If you’re a western tech founder exploring Vision 2030 alignment and funding, 7startup can guide you through grant applications, PoCs, and scaling.

FAQs

Q1: What types of startup grants does Saudi Arabia offer under Vision 2030?

A: Under Vision 2030, Saudi Arabia offers several grant schemes: the non-equity Saudi Innovation Grant Program (SIGP) for RDI in health, sustainability, and energy; Monsha’at grants for SMEs including women-led businesses; and SIDF grants/loans for industrial, logistics, and mining ventures. These programs align with national priorities and offer valuable funding pathways.

Q2: How can foreign startups apply for Vision 2030 grants?

Foreign startups must establish a Saudi entity or partner with a local organisation to qualify. Applications are submitted through Monsha’at, SIGP, or SIDF portals. Proposals must show alignment with Vision 2030 sectors, clear commercial viability, and RDI (research, development, innovation) roadmaps.

Q3: Are Vision 2030 startup grants non-dilutive?

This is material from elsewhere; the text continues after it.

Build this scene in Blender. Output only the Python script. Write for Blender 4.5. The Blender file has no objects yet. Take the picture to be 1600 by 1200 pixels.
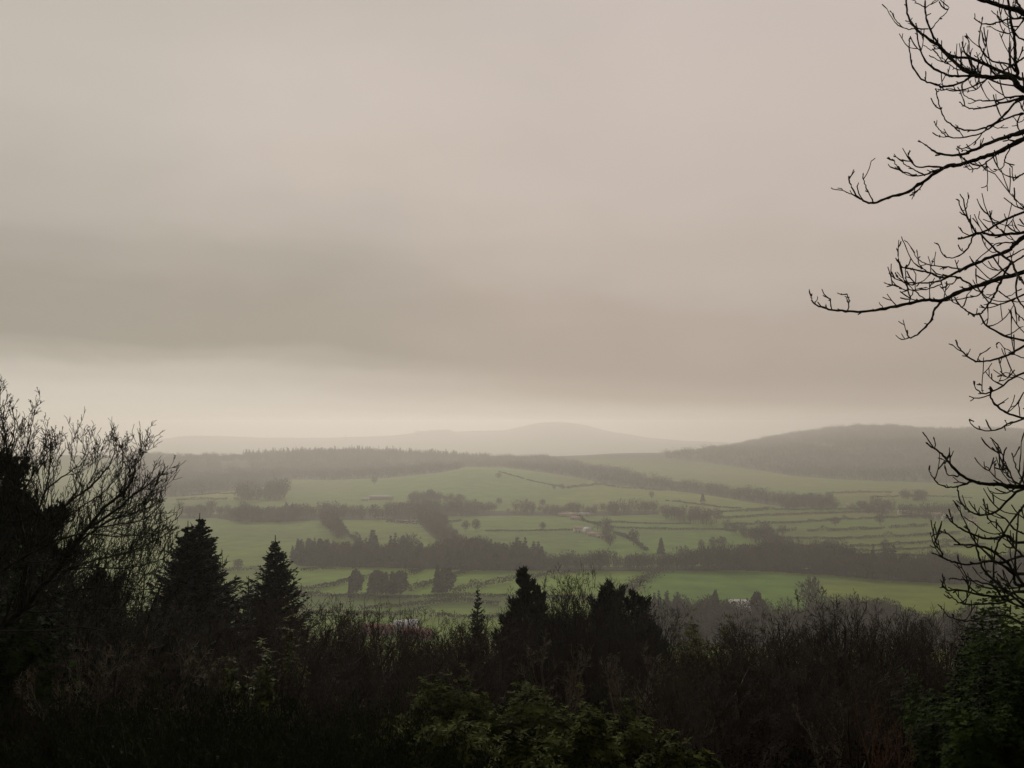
import bpy, math, random
import numpy as np
from mathutils import Vector
sc = bpy.context.scene
COL = sc.collection
R = math.radians
# ------------------------------------------------------------------ camera
TH = math.atan(60/1600)                       # camera tilted a little above level
cam = bpy.data.objects.new('camera', bpy.data.cameras.new('camera'))
COL.objects.link(cam); sc.camera = cam
cam.location = (0, 0, 0); cam.rotation_euler = (math.pi/2+TH, 0, 0)
cam.data.sensor_width = 36; cam.data.lens = 36
cam.data.clip_start = 0.1; cam.data.clip_end = 60000
# ------------------------------------------------------------------ sky
def s2l(c):
    return tuple(((v/255)/12.92 if v/255 <= .04045 else ((v/255+.055)/1.055)**2.4) for v in c)+(1,)
SUN_EL, SUN_AZ = 27, -9                        # ahead of the camera, a little to the right
w = bpy.data.worlds.new('World'); sc.world = w; w.use_nodes = True
nt = w.node_tree; N = nt.nodes; L = nt.links; N.clear()
def nd(t, **k):
    n = N.new(t)
    for a, b in k.items(): setattr(n, a, b)
    return n
def mth(op, a, b=None, c=None, clamp=False):
    n = nd('ShaderNodeMath', operation=op); n.use_clamp = clamp
    for i, v in enumerate((a, b, c)):
        if v is None: continue
        if isinstance(v, (int, float)): n.inputs[i].default_value = v
        else: L.new(v, n.inputs[i])
    return n.outputs[0]
out = nd('ShaderNodeOutputWorld'); bg = nd('ShaderNodeBackground'); bg2 = nd('ShaderNodeBackground')
add = nd('ShaderNodeAddShader')
sky = nd('ShaderNodeTexSky', sky_type='NISHITA'); sky.sun_disc = False
sky.sun_elevation = R(SUN_EL); sky.sun_rotation = R(SUN_AZ)
L.new(sky.outputs[0], bg.inputs[0]); bg.inputs[1].default_value = 0.0015   # what little gets through the cloud
tc = nd('ShaderNodeTexCoord'); sep = nd('ShaderNodeSeparateXYZ'); L.new(tc.outputs['Generated'], sep.inputs[0])
X, Yd, Z = sep.outputs
mp = nd('ShaderNodeMapping'); mp.inputs['Scale'].default_value = (1.6, 1.6, 7); L.new(tc.outputs['Generated'], mp.inputs[0])
mp.inputs['Location'].default_value = (3.1, 0.4, 1.3)
nz = nd('ShaderNodeTexNoise'); nz.inputs['Scale'].default_value = 1.5; nz.inputs['Detail'].default_value = 4
nz.inputs['Roughness'].default_value = .45; L.new(mp.outputs[0], nz.inputs['Vector'])
mp2 = nd('ShaderNodeMapping'); mp2.inputs['Scale'].default_value = (2.2, 2.2, 4.5); L.new(tc.outputs['Generated'], mp2.inputs[0])
mp2.inputs['Location'].default_value = (0.7, 5.2, 0.2)
nz2 = nd('ShaderNodeTexNoise'); nz2.inputs['Scale'].default_value = 1.3; nz2.inputs['Detail'].default_value = 3
nz2.inputs['Roughness'].default_value = .5; nz2.inputs['Distortion'].default_value = .6; L.new(mp2.outputs[0], nz2.inputs['Vector'])
mp3 = nd('ShaderNodeMapping'); mp3.inputs['Scale'].default_value = (4.5, 4.5, 16); L.new(tc.outputs['Generated'], mp3.inputs[0])
nz3 = nd('ShaderNodeTexNoise'); nz3.inputs['Scale'].default_value = 1.6; nz3.inputs['Detail'].default_value = 6
nz3.inputs['Roughness'].default_value = .55; nz3.inputs['Distortion'].default_value = .4; L.new(mp3.outputs[0], nz3.inputs['Vector'])
warp = mth('ADD', mth('MULTIPLY', mth('SUBTRACT', nz.outputs[0], .5), .08), mth('MULTIPLY', mth('SUBTRACT', nz3.outputs[0], .5), .06))
tiltx = mth('MULTIPLY', X, 0.035)
amp = mth('MULTIPLY', Z, 11, clamp=True)
zz = mth('ADD', mth('ADD', Z, tiltx), mth('MULTIPLY', warp, amp))
zs = mth('MULTIPLY', zz, 2.0, clamp=True)
def ramp(stops):
    r = nd('ShaderNodeValToRGB'); r.color_ramp.interpolation = 'EASE'
    e = r.color_ramp.elements
    while len(e) > 1: e.remove(e[0])
    for i, (p, c) in enumerate(stops):
        q = e[0] if i == 0 else e.new(min(1, p*2))
        q.position = min(1, p*2); q.color = s2l(c)
    L.new(zs, r.inputs[0]); return r
SKY_L = [(0, (205, 197, 184)), (.014, (202, 194, 182)), (.034, (191, 183, 171)), (.052, (172, 164, 151)), (.070, (159, 151, 138)),
         (.095, (160, 152, 139)), (.13, (168, 160, 148)), (.19, (182, 173, 162)), (.28, (193, 184, 173)), (.40, (190, 181, 171)), (.5, (168, 161, 153))]
SKY_R = [(0, (204, 192, 178)), (.010, (196, 184, 171)), (.034, (176, 163, 151)), (.060, (170, 157, 145)), (.10, (176, 162, 150)),
         (.16, (187, 173, 162)), (.23, (196, 182, 172)), (.31, (200, 187, 178)), (.40, (198, 186, 178)), (.5, (172, 164, 157))]
rl, rr_ = ramp(SKY_L), ramp(SKY_R)
mr = nd('ShaderNodeMapRange'); mr.interpolation_type = 'SMOOTHSTEP'
mr.inputs[1].default_value = -.38; mr.inputs[2].default_value = .12
L.new(mth('ADD', X, mth('MULTIPLY', mth('SUBTRACT', nz2.outputs[0], .5), .5)), mr.inputs[0])
mx = nd('ShaderNodeMix', data_type='RGBA'); L.new(mr.outputs[0], mx.inputs[0]); L.new(rl.outputs[0], mx.inputs[6]); L.new(rr_.outputs[0], mx.inputs[7])
# sky dimmed out of view behind the camera to darken the foreground; soft mottling
back = nd('ShaderNodeMapRange'); back.interpolation_type = 'SMOOTHSTEP'
back.inputs[1].default_value = -.3; back.inputs[2].default_value = .75; back.inputs[3].default_value = .35; back.inputs[4].default_value = 1
L.new(Yd, back.inputs[0])
mott = mth('ADD', mth('MULTIPLY', mth('SUBTRACT', nz2.outputs[0], .5), .14), .985)
L.new(mx.outputs[2], bg2.inputs[0]); L.new(mth('MULTIPLY', back.outputs[0], mott), bg2.inputs[1])
L.new(bg.outputs[0], add.inputs[0]); L.new(bg2.outputs[0], add.inputs[1]); L.new(add.outputs[0], out.inputs[0])
# ------------------------------------------------------------------ sun behind cloud
sd = bpy.data.lights.new('sun', 'SUN'); sd.energy = 1.5; sd.angle = R(25); sd.color = (1, .925, .84)
so = bpy.data.objects.new('sun', sd); COL.objects.link(so)
v = Vector((math.sin(R(SUN_AZ))*math.cos(R(SUN_EL)), math.cos(R(SUN_AZ))*math.cos(R(SUN_EL)), math.sin(R(SUN_EL))))
so.rotation_euler = v.to_track_quat('Z', 'Y').to_euler()
sc.view_settings.view_transform = 'Standard'; sc.view_settings.look = 'None'
sc.view_settings.exposure = 0; sc.view_settings.gamma = 1
sc.render.engine = 'CYCLES'
sc.cycles.max_bounces = 5; sc.cycles.diffuse_bounces = 2; sc.cycles.glossy_bounces = 1
sc.cycles.volume_bounces = 2; sc.cycles.use_denoising = True
HAZE_DENSITY, HAZE_G = 1.85e-4, 0.57

# ------------------------------------------------------------------ numbers and noise
rng = np.random.default_rng(11)
def vnoise(x, y, s, seed=0):
    x = np.asarray(x, float)/s+seed*17.3; y = np.asarray(y, float)/s+seed*9.1
    xi, yi = np.floor(x), np.floor(y); fx, fy = x-xi, y-yi
    fx = fx*fx*(3-2*fx); fy = fy*fy*(3-2*fy)
    def h(a, b):
        t = np.sin(a*127.1+b*311.7+seed*74.7)*43758.5453; return t-np.floor(t)
    return (h(xi, yi)*(1-fx)+h(xi+1, yi)*fx)*(1-fy)+(h(xi, yi+1)*(1-fx)+h(xi+1, yi+1)*fx)*fy
# ------------------------------------------------------------------ terrain
# each row: distance, then ground level seen as (horizontal place, level line) pairs -> heights in metres
def row(Y, pairs):
    px = np.array([p[0] for p in pairs], float); py = np.array([p[1] for p in pairs], float)
    return Y, (px-800)/1600, (660-py)/1600*Y
ROWS = [
 (0, np.array([-1., 1]), np.array([-151., -151])),
 (1300, np.array([-1., 1]), np.array([-151., -151])),
 (1900, np.array([-1., -.2, 0, .3, 1]), np.array([-150., -149, -148, -150, -150])),
 row(2700, [(-400, 752), (300, 752), (500, 750), (620, 742), (760, 734), (900, 738), (1050, 747), (1200, 752), (1400, 752), (2000, 752)]),
 row(3150, [(-400, 745), (300, 741), (500, 738), (620, 735), (760, 730), (900, 732), (1050, 735), (1200, 738), (1400, 738), (2000, 738)]),
 row(3750, [(-400, 712), (270, 713), (400, 713), (500, 708), (600, 708), (700, 715), (850, 715), (950, 710), (1050, 710), (1150, 710), (1200, 708), (1300, 703), (1400, 700), (1600, 702), (2000, 702)]),
 row(6500, [(-400, 720), (600, 722), (900, 716), (1050, 708), (1120, 701), (1160, 693), (1200, 684), (1250, 676), (1300, 668), (1350, 663), (1400, 666), (1470, 670), (1540, 669), (1620, 675), (1800, 680), (2000, 690)]),
 row(8300, [(-400, 712), (900, 712), (1200, 700), (2000, 700)]),
 row(12000, [(-400, 700), (100, 697), (210, 692), (250, 686), (290, 680.5), (340, 681), (420, 684), (520, 684), (600, 681), (660, 675), (720, 674), (790, 672), (815, 666), (845, 659), (880, 659), (915, 664), (950, 674), (1010, 683), (1080, 689), (1200, 693), (2000, 695)]),
 row(15500, [(-400, 698), (2000, 698)]),
]
RY = np.array([r[0] for r in ROWS])
def H(x, y):
    x = np.asarray(x, float); y = np.asarray(y, float)
    x, y = np.broadcast_arrays(x, y)
    yc = np.clip(y, 1, 15499); u = np.clip(x/np.maximum(yc, 400), -1, 1)
    zr = np.stack([np.interp(u, r[1], r[2]) for r in ROWS])
    # smooth corners of the pairs sideways
    du = .008
    zr = (zr*2+np.stack([np.interp(u-du, r[1], r[2]) for r in ROWS])+np.stack([np.interp(u+du, r[1], r[2]) for r in ROWS]))/4
    i = np.clip(np.searchsorted(RY, yc, side='right')-1, 0, len(RY)-2)
    t = (yc-RY[i])/(RY[i+1]-RY[i]); t = np.clip(t, 0, 1); ts = t*t*(3-2*t)*.6+t*.4
    z0 = np.take_along_axis(zr, i[None], 0)[0]; z1 = np.take_along_axis(zr, (i+1)[None], 0)[0]
    zv = z0*(1-ts)+z1*ts
    far = np.clip((yc-600)/600, 0, 1)
    zv = zv+far*((vnoise(x, y, 420, 1)-.5)*7+(vnoise(x, y, 160, 2)-.5)*2)+np.clip((yc-2600)/1500, 0, 1)*(vnoise(x, y, 300, 5)-.5)*9
    slope = np.where(y > 0, -1.7-.29*y, -1.7-.05*y)
    slope = slope+(vnoise(x, y, 14, 3)-.5)*1.4*np.clip(y/12, 0, 1)
    k = 12.
    m = np.maximum(slope, zv)
    return m+np.log(np.exp((slope-m)/k)+np.exp((zv-m)/k))*k*np.clip((y-150)/150, 0, 1)
def ray(px, py):
    cx = (px-800)/1600; cy = (600-py)/1600
    return np.array([cx, math.cos(TH)-cy*math.sin(TH), math.sin(TH)+cy*math.cos(TH)])
def W(px, py, Y):
    d = ray(px, py); return d*(Y/d[1])
def proj(x, y, z):
    f = y*math.cos(TH)+z*math.sin(TH); up = -y*math.sin(TH)+z*math.cos(TH)
    return 800+1600*x/f, 600-1600*up/f
YS = np.geomspace(480, 14000, 2600)
def hit(px, py):
    d = ray(px, py); x = d[0]/d[1]*YS; z = d[2]/d[1]*YS
    g = z-H(x, YS)
    k = np.nonzero(g < 0)[0]
    if len(k) == 0: Y = 5000.
    elif k[0] == 0: Y = YS[0]
    else:
        a = k[0]; t = g[a-1]/(g[a-1]-g[a]); Y = YS[a-1]+t*(YS[a]-YS[a-1])
    x = d[0]/d[1]*Y
    return np.array([x, Y, float(H(x, Y))])
def inpoly(px, py, poly):
    r = np.zeros(px.shape, bool); n = len(poly)
    for i in range(n):
        x1, y1 = poly[i]; x2, y2 = poly[(i+1) % n]
        if y1 == y2: continue
        c = ((y1 > py) != (y2 > py)) & (px < (x2-x1)*(py-y1)/(y2-y1)+x1)
        r ^= c
    return r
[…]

Yes. Grants under Vision 2030 programs such as SIGP and Monsha’at are non-dilutive, meaning founders retain 100% equity. This makes them attractive for London and Riyadh founders seeking early-stage funding to validate technologies before raising venture capital rounds.

Q4: Which sectors qualify for Vision 2030 startup grants?

Priority sectors include health and life sciences, clean energy and hydrogen, AI and deep tech, logistics, and sustainable water and food solutions. These areas are central to Vision 2030’s national transformation plan and represent the fastest-growing funding streams for startups.

Q5: What is the benefit of grants compared to VC funding in Saudi Arabia?

Grants provide early traction without equity dilution, helping startups de-risk operations, run proof-of-concepts, and gain credibility with regulators. Founders can then leverage results to secure larger VC or corporate investment, combining non-dilutive and equity funding for faster market entry.